Sonntag, 3. August 2008

Kreisverkehr

Die Iren lieben Kreisverkehre bzw. „Roundabouts“ wie sie hier heißen. In diesem Bereich sind sie ganz weit vorne. Es gibt hier deutlich mehr Kreisverkehre als in Deutschland. Das kann natürlich daran liegen, dass die Iren nicht sonderlich gut Auto fahren können und die hohe Anzahl an Verkehrstoten durch die Einrichtung von Kreisverkehren gesenkt werden soll. Die Idee ist an sich gut. Nur muss man dazu auch das Prinzip des Einfädelns verstanden haben.

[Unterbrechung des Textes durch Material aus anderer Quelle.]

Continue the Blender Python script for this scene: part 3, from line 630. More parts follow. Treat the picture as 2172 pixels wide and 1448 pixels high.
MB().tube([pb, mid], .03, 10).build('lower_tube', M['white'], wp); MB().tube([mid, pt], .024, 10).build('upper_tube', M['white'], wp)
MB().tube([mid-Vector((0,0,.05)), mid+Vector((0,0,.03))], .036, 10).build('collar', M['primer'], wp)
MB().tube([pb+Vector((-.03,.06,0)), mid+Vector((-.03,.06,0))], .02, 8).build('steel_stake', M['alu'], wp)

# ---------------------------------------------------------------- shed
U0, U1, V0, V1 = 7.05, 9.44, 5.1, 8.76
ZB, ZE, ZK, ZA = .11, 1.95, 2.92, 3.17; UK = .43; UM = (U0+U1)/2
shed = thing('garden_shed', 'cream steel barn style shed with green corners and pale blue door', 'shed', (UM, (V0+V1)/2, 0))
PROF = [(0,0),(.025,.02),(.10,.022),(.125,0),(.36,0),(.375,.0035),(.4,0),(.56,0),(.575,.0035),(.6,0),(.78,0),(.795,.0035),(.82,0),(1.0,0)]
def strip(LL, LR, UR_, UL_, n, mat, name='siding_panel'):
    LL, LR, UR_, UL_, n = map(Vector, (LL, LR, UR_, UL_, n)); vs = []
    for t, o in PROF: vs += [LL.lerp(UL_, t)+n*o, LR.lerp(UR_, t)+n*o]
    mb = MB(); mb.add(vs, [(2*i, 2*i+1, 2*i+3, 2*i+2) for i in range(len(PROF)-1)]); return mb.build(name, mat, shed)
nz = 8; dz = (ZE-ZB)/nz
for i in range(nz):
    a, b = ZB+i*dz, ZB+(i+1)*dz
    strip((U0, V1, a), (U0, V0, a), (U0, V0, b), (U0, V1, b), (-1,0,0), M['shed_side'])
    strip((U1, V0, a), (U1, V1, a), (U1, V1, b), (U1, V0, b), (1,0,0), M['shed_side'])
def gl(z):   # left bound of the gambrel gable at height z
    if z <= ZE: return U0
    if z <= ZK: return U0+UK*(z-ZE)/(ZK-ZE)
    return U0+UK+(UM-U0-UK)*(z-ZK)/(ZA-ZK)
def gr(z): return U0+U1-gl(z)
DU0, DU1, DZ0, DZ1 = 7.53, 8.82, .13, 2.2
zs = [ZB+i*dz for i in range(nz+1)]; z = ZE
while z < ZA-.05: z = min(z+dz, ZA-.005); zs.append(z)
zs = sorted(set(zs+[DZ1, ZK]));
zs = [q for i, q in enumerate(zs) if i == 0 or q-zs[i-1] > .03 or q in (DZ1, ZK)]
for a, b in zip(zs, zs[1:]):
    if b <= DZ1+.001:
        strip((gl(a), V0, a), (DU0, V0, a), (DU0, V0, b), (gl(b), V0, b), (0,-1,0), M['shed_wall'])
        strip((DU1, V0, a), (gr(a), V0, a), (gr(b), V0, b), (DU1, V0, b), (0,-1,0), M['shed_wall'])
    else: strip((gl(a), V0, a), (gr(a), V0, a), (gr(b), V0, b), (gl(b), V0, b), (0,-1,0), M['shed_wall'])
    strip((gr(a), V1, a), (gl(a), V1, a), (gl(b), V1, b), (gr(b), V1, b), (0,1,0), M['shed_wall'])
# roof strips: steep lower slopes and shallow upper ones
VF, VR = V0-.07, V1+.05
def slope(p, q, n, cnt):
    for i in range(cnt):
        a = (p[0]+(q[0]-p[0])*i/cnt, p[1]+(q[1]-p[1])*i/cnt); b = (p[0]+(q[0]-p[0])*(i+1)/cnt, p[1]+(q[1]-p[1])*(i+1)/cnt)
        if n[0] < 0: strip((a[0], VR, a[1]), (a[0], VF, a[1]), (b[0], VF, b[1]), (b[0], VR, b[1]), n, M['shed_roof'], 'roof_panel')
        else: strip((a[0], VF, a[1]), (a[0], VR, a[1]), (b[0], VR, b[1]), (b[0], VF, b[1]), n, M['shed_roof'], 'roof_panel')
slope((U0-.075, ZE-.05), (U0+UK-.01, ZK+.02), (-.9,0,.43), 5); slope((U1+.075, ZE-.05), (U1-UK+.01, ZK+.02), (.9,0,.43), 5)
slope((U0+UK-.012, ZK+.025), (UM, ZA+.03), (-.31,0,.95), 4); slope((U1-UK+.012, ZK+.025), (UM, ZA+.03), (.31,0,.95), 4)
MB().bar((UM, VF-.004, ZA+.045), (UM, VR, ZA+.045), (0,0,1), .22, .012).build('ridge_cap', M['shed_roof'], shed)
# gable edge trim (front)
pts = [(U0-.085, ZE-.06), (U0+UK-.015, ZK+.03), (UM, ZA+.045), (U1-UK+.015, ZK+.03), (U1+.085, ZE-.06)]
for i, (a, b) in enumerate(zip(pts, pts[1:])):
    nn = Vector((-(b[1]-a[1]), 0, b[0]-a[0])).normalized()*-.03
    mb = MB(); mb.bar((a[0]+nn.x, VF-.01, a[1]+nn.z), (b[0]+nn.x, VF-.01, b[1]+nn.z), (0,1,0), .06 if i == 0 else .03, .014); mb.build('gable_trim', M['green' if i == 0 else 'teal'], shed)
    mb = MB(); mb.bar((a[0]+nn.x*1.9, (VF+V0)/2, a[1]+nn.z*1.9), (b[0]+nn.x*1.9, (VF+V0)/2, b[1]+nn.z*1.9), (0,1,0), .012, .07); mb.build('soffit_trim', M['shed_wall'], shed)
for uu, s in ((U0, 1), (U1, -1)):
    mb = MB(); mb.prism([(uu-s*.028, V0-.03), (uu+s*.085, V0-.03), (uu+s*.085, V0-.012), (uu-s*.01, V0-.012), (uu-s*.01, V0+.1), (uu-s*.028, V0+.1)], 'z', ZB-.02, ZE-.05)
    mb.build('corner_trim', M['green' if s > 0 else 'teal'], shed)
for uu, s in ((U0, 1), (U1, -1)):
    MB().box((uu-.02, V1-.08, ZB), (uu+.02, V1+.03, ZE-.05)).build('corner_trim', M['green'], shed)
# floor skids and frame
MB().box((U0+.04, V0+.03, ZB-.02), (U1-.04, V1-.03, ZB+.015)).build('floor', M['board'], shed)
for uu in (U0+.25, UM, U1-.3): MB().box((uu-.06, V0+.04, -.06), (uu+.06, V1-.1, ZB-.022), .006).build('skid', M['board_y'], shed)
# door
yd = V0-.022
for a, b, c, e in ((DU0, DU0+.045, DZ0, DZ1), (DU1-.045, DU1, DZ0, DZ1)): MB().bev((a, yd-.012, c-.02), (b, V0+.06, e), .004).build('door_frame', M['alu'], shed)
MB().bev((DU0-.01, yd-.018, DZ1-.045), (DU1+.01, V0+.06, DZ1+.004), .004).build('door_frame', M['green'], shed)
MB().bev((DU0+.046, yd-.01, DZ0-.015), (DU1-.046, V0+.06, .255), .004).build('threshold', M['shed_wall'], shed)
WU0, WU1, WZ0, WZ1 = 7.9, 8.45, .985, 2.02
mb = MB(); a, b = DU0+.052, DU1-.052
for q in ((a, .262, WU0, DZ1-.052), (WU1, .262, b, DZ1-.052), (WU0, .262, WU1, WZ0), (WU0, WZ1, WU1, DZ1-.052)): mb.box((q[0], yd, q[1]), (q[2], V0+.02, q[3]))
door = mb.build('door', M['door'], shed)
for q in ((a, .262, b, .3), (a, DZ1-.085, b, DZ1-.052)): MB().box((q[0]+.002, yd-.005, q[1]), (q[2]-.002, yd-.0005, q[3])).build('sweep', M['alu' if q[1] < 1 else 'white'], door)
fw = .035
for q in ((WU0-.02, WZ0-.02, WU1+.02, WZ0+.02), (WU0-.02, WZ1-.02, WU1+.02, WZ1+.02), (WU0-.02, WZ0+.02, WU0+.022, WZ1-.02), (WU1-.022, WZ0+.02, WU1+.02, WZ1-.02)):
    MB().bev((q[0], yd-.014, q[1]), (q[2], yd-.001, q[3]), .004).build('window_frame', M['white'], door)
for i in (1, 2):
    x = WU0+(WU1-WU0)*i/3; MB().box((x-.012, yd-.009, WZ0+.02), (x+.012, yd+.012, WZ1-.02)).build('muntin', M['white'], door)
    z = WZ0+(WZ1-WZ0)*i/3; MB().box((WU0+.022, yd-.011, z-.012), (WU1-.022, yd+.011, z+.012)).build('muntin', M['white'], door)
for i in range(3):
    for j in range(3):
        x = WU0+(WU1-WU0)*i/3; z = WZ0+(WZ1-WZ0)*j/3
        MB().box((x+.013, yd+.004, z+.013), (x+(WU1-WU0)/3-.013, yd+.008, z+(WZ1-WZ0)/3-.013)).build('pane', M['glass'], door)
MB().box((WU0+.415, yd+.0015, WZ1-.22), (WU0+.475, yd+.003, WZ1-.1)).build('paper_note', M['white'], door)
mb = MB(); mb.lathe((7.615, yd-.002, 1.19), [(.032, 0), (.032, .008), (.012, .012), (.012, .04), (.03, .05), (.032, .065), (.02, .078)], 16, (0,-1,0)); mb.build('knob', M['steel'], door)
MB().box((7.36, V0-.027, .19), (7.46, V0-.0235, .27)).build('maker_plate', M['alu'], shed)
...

Diese Woche hatte ich eine Irin vor mir, die das offensichtlich noch nicht verstanden hatte. Sie wartete geschlagene 5 Minuten, bis sie sich entschloss, sich in den Strom kreisender Autos hinein zu wagen. 5 Minuten! Den Zeitpunkt, den sie sich für die Einfahrt ausgesucht hatte, hätte viel schlechter nicht sein können. Denn als sie fast im 90 Grad-Winkel in den Kreisel hinein fuhr (direkt auf die innere Spur), wollte ein Ire mit seinem Geländewagen – ebenfalls nahezu im 90 Grad-Winkel von der inneren Spur Richtung nächste Ausfahrt fahren. Zum Glück hat der Geländewagen dann doch noch gebremst und die Irin, die wahrscheinlich bis heute nicht gemerkt hat, wie gefährlich das war, kam ohne Weiteres auf der anderen Seite des Kreisverkehrs wieder raus. Obwohl ich versucht war, ihr zu folgen – denn auf dieser Straße kamen gleich nochmal 2 Kreisverkehre – bin ich dann doch direkt (und kopfschüttelnd) zur Arbeit gefahren. Ampeln haben für solche Fahrer den klaren Vorteil, dass sie hier nichts entscheiden müssen. Klare Vorgaben: Bei Rot halten, bei Grün Gas geben. Das wäre für manchen Iren vielleicht doch die bessere Lösung. Zumal man hier ja auch ohne Fahrprüfung fahren darf. Fahranfänger müssen zwar ihr Auto mit einem großen roten „L“ für „Learner“ kennzeichnen, dürfen aber schon fahren, bevor sie die Prüfung bestanden haben. So hat mir eine Arbeitskollegin erzählt, dass sie mit ihrem eigenen Auto zur Fahrprüfung gefahren, dort durchgefallen und anschließend mit dem eigenen Auto wieder heim gefahren ist. Ganz legal.